◆ The problem:
Word for word, restate every line of the material.

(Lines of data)
* * * * *
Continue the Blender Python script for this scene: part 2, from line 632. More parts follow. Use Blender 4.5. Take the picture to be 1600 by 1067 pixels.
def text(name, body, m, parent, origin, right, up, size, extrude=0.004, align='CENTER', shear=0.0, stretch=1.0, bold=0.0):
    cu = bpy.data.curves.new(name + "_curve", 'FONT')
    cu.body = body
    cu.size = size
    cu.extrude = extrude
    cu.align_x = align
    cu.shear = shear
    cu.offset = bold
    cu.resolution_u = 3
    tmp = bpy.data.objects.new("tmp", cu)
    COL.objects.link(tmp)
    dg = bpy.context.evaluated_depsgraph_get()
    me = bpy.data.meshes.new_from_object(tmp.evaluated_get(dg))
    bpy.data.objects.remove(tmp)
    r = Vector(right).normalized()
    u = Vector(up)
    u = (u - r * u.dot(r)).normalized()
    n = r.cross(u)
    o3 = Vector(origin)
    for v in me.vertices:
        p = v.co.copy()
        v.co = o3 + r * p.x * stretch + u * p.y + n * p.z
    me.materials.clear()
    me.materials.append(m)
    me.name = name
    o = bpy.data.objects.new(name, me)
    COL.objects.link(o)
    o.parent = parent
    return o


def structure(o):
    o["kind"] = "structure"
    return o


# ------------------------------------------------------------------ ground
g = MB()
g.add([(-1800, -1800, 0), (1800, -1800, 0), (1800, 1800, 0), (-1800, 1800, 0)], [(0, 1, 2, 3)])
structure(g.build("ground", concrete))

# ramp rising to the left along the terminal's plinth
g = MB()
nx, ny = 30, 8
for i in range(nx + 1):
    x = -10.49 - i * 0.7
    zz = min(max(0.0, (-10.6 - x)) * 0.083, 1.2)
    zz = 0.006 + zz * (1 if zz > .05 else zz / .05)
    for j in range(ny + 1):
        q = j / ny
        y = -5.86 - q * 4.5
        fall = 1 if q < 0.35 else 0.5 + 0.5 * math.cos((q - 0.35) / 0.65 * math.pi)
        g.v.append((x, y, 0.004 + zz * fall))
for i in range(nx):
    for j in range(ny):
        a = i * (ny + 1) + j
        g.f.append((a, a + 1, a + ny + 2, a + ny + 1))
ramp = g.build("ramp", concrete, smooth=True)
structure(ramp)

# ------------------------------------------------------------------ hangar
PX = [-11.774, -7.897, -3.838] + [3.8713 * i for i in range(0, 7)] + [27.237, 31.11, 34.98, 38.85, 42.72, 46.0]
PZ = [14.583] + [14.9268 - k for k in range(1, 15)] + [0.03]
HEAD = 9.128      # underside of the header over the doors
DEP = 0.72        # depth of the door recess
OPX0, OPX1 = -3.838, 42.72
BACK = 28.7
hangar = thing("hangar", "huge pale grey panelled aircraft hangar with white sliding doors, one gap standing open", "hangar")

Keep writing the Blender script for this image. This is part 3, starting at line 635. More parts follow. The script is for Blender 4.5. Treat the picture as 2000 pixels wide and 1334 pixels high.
* * * * *
◆ Full answer:
Continue the Blender Python script for this scene: part 2, from line 632. More parts follow. Use Blender 4.5. Take the picture to be 1600 by 1067 pixels.
def text(name, body, m, parent, origin, right, up, size, extrude=0.004, align='CENTER', shear=0.0, stretch=1.0, bold=0.0):
    cu = bpy.data.curves.new(name + "_curve", 'FONT')
    cu.body = body
    cu.size = size
    cu.extrude = extrude
    cu.align_x = align
    cu.shear = shear
    cu.offset = bold
    cu.resolution_u = 3
    tmp = bpy.data.objects.new("tmp", cu)
    COL.objects.link(tmp)
    dg = bpy.context.evaluated_depsgraph_get()
    me = bpy.data.meshes.new_from_object(tmp.evaluated_get(dg))
    bpy.data.objects.remove(tmp)
    r = Vector(right).normalized()
    u = Vector(up)
    u = (u - r * u.dot(r)).normalized()
    n = r.cross(u)
    o3 = Vector(origin)
    for v in me.vertices:
        p = v.co.copy()
        v.co = o3 + r * p.x * stretch + u * p.y + n * p.z
    me.materials.clear()
    me.materials.append(m)
    me.name = name
    o = bpy.data.objects.new(name, me)
    COL.objects.link(o)
    o.parent = parent
    return o


def structure(o):
    o["kind"] = "structure"
    return o


# ------------------------------------------------------------------ ground
g = MB()
g.add([(-1800, -1800, 0), (1800, -1800, 0), (1800, 1800, 0), (-1800, 1800, 0)], [(0, 1, 2, 3)])
structure(g.build("ground", concrete))

# ramp rising to the left along the terminal's plinth
g = MB()
nx, ny = 30, 8
for i in range(nx + 1):
    x = -10.49 - i * 0.7
    zz = min(max(0.0, (-10.6 - x)) * 0.083, 1.2)
    zz = 0.006 + zz * (1 if zz > .05 else zz / .05)
    for j in range(ny + 1):
        q = j / ny
        y = -5.86 - q * 4.5
        fall = 1 if q < 0.35 else 0.5 + 0.5 * math.cos((q - 0.35) / 0.65 * math.pi)
        g.v.append((x, y, 0.004 + zz * fall))
for i in range(nx):
    for j in range(ny):
        a = i * (ny + 1) + j
        g.f.append((a, a + 1, a + ny + 2, a + ny + 1))
ramp = g.build("ramp", concrete, smooth=True)
structure(ramp)

# ------------------------------------------------------------------ hangar
PX = [-11.774, -7.897, -3.838] + [3.8713 * i for i in range(0, 7)] + [27.237, 31.11, 34.98, 38.85, 42.72, 46.0]
PZ = [14.583] + [14.9268 - k for k in range(1, 15)] + [0.03]
HEAD = 9.128      # underside of the header over the doors
DEP = 0.72        # depth of the door recess
OPX0, OPX1 = -3.838, 42.72
BACK = 28.7
hangar = thing("hangar", "huge pale grey panelled aircraft hangar with white sliding doors, one gap standing open", "hangar")

Keep writing the Blender script for this image. This is part 3, starting at line 635. More parts follow. The script is for Blender 4.5. Treat the picture as 2000 pixels wide and 1334 pixels high.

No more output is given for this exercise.